Mo Williams was brought in to spell the budding star in Lillard as he can effectively provide meaningful minutes when the Rookie of the Year is on the bench.  Nicolas Batum and Wesley Matthews both solidify the wing for Portland, and continue to make me wonder why the Trail Blazers are not better than they are.  Something just doesn't quite mesh for this roster top to bottom, and they struggle.

The core is there, but the supporting cast is just bad.  Meyers Leonard was taken 11th overall in the 2012 draft, and while he's hardly a lottery-worthy talent, last year's draft was very mediocre.  A more meaningful draft pick was potentially made this year with C.J. McCollum taken 10th overall.  The combination guard could emerge as a solid sixth man for Portland behind Lillard and Matthews.

There are a lot of young guys trying to develop their games with Portland, and this is the epitome of growing pains.

 

14 - Sacramento Kings (29-53)

Many people wondered if the Kings would begin this season with DeMarcus Cousins on the squad, and Sacramento put any sort of trade rumors to rest by signing the controversial big man to a substantial four-year $62 million extension.  It's time for the big baby to turn into a leader for the Kings and put the head-scratching immature outbursts to bed once and for all.

Cousins' talent is undeniable, but with Tyreke Evans now in New Orleans, there is not much else to get excited about on the Kings.  Greivis Vasquez was very good for New Orleans last season, but on a bad team.  He is in a similar situation in Sacramento where he can fill the box score, but lose game after game.  Inexplicably, the Kings gave Carl Landry a four-year $27 million contract.  It's a brutal cap hit for a very average basketball player.

Marcus Thornton is a (very) poor man's Jamal Crawford with his ability to score a ton of points thanks to his impeccable shooting ability, but his minutes could be limited with Vasquez in the fold, and rookie Ben McLemore likely getting every chance possible to crack the rotation.  McLemore is someone to be excited about as a Kings fan, but his potential won't even be sniffed for another few years.

Here's hoping DeMarcus Cousins doesn't mind losing more games, or else the big contract stud may have his patience tested once again this season.

 

15 - Phoenix Suns (23-59)

To say the Phoenix Suns are rebuilding would be a insult to understatements.  There is nary a veteran difference maker on the squad other than Goran Dragic and Marcin Gortat.  Unfortunately, these are two guys who would be better served as role players than stars.

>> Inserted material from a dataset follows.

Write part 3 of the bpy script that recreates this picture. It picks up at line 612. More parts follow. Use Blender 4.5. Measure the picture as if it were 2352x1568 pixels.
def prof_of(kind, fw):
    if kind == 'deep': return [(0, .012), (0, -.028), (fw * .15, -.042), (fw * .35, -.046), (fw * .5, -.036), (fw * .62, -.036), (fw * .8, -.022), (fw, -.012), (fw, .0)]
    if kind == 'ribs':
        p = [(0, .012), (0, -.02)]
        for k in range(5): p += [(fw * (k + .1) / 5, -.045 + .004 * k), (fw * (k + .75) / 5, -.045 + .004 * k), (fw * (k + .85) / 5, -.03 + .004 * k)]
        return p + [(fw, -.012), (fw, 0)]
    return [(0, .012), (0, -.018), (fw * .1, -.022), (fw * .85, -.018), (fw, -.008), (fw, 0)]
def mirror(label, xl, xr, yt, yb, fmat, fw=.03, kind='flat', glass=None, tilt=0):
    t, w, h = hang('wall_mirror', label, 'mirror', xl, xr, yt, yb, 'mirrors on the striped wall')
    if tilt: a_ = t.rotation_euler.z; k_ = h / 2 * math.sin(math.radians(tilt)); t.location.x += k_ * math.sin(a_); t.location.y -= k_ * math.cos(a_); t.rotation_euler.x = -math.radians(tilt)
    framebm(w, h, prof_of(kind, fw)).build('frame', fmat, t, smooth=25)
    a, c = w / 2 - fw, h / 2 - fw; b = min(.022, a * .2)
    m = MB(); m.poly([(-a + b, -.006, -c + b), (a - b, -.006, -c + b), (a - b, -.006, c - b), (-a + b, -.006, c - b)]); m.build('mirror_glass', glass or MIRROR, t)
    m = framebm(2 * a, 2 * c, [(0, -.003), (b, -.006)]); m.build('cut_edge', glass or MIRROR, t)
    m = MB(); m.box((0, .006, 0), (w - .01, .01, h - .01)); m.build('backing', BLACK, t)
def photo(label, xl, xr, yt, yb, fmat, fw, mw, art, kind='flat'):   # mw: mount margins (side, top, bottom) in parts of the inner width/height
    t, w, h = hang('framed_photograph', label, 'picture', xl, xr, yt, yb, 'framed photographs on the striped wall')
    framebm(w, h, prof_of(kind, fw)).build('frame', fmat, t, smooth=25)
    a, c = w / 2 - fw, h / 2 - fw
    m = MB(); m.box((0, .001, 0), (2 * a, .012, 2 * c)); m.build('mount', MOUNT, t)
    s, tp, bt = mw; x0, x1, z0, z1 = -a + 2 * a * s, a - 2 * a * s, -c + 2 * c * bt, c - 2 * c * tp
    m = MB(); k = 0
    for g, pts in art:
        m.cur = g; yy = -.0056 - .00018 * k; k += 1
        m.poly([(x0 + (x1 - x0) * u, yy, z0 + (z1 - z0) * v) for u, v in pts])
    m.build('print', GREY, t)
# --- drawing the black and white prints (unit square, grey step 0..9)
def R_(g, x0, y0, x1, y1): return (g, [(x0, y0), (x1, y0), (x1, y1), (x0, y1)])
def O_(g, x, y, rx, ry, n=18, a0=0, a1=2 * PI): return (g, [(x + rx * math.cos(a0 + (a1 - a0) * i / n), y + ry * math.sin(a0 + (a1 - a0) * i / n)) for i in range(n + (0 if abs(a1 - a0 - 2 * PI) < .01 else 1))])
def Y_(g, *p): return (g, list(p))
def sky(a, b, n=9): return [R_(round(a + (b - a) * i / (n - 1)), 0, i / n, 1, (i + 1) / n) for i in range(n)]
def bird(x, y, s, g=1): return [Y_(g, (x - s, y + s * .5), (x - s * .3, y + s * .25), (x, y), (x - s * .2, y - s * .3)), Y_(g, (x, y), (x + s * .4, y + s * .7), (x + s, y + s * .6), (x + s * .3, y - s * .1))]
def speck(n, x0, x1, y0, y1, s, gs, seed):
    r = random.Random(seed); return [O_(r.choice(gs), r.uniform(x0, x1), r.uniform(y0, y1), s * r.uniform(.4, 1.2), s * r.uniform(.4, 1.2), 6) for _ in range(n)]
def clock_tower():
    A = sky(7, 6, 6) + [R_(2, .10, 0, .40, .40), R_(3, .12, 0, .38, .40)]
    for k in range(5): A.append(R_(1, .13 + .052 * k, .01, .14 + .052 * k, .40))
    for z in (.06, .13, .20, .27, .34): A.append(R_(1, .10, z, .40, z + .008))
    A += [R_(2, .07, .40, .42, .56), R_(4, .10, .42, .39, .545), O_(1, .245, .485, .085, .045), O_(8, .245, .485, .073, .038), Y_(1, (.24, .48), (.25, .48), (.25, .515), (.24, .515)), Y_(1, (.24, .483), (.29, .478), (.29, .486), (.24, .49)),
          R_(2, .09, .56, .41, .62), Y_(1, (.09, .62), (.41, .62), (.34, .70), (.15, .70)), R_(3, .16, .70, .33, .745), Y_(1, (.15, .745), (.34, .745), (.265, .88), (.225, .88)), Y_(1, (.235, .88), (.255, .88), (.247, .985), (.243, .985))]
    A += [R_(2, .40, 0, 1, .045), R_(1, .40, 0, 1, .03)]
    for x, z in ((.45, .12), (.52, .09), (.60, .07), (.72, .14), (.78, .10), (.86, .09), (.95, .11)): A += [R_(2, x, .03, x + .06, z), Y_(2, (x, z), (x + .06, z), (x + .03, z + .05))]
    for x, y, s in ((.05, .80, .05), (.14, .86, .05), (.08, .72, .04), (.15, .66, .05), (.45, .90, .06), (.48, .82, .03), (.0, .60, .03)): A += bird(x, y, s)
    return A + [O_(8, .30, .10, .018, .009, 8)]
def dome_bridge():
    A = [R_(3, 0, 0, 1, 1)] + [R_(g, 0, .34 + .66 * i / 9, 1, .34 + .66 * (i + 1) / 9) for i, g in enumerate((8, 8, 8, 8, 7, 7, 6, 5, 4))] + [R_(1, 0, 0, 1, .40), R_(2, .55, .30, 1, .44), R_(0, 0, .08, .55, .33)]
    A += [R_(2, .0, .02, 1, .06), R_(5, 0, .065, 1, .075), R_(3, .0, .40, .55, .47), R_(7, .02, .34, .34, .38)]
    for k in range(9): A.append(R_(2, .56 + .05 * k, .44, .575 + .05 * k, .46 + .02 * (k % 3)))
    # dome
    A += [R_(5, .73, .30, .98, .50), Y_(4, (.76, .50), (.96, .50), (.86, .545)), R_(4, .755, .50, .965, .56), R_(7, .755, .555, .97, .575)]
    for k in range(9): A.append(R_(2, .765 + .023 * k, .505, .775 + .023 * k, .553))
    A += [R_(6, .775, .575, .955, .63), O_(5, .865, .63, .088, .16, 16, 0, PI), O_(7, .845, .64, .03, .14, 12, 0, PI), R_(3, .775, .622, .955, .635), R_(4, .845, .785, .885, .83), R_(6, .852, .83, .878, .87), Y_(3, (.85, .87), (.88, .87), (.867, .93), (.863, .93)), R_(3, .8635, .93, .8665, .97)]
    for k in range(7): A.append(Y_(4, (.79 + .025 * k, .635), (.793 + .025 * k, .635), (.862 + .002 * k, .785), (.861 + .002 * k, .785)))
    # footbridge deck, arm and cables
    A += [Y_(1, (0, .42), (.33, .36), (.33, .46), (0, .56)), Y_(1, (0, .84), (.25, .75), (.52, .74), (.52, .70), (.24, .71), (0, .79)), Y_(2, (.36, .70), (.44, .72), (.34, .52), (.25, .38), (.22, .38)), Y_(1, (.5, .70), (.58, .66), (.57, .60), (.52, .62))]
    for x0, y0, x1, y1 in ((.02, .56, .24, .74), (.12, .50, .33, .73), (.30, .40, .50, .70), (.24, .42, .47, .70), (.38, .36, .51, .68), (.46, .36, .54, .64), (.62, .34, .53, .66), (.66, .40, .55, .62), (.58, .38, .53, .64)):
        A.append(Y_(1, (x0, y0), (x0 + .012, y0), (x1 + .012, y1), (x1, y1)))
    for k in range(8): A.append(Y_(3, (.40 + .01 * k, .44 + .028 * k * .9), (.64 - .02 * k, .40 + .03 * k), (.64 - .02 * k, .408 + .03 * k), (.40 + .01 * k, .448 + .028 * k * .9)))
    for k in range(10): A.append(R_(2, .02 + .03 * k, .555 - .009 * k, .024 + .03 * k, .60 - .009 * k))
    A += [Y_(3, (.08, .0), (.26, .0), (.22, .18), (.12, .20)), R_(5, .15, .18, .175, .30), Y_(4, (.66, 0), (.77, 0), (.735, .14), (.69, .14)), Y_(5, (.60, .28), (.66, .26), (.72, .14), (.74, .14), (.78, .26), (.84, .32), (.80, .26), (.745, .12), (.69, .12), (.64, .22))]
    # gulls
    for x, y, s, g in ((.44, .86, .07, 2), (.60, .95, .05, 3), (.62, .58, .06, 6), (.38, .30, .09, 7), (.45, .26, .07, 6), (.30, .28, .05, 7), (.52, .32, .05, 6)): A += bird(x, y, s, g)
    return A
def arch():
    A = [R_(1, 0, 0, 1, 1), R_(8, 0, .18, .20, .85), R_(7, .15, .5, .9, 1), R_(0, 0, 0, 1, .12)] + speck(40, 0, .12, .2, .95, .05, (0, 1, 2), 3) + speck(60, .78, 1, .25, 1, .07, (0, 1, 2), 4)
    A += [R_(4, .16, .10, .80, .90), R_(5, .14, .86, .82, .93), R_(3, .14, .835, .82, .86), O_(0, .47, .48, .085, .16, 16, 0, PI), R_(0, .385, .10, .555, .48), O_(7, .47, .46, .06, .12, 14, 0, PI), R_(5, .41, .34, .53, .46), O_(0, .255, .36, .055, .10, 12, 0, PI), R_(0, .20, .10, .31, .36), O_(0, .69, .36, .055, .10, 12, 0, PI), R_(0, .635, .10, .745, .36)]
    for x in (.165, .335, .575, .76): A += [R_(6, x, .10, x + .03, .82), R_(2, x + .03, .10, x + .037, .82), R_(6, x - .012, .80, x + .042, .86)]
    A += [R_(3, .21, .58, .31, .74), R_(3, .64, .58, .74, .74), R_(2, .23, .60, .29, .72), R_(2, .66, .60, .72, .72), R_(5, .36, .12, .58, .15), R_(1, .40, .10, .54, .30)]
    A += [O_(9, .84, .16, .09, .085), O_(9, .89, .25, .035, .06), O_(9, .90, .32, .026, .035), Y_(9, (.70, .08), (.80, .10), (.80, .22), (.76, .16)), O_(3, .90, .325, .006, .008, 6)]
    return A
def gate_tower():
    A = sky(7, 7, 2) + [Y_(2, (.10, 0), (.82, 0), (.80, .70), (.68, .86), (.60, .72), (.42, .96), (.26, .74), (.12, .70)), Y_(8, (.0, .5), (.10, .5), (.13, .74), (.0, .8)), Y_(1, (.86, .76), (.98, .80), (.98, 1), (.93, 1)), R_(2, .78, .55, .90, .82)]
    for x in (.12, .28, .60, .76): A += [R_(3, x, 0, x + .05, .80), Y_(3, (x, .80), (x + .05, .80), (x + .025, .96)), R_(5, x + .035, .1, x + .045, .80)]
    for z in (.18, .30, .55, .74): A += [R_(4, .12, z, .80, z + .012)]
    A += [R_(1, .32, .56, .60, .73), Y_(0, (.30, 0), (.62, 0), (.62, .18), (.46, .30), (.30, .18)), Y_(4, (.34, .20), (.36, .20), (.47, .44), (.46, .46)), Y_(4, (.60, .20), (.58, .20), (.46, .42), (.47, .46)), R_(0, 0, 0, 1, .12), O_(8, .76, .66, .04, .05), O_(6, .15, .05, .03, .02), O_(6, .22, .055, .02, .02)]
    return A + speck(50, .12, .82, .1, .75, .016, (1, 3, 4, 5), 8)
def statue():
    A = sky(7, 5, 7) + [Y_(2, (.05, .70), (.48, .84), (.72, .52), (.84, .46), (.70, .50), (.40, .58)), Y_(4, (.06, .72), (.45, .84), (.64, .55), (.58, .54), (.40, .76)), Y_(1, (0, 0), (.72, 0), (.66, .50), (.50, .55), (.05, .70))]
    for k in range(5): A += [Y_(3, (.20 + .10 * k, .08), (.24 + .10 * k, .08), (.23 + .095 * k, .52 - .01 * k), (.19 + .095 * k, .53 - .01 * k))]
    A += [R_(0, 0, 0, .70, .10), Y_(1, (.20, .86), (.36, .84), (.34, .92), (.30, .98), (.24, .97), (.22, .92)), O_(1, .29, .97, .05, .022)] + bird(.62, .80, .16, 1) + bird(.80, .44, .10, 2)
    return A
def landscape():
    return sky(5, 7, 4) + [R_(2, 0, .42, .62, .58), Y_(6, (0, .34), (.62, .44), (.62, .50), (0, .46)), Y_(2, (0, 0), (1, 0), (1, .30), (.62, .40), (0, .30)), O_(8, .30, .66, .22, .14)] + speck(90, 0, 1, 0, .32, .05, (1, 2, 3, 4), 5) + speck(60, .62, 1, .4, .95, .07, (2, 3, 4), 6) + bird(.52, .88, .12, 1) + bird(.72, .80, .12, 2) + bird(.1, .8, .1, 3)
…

The Eric Bledsoe experiment officially begins in Phoenix as he will likely play shooting guard and be given the most minutes he has ever consistently received in his career.  He has a legitimate shot at establishing himself as the most effective player on the team.

Alex Len was taken fifth overall out of Maryland in last summer's draft, but is a way's away from being a true impact performer. The 7-footer has a lot of raw potential, and will log plenty of minutes behind Gortat, but is most likely a year or two away from being a true contributor for the Suns.

Phoenix has no other choice but to allow their young players to develop while filling the holes with bad veterans.  They just have to hope they play bad enough to get a top pick in next year's stacked draft.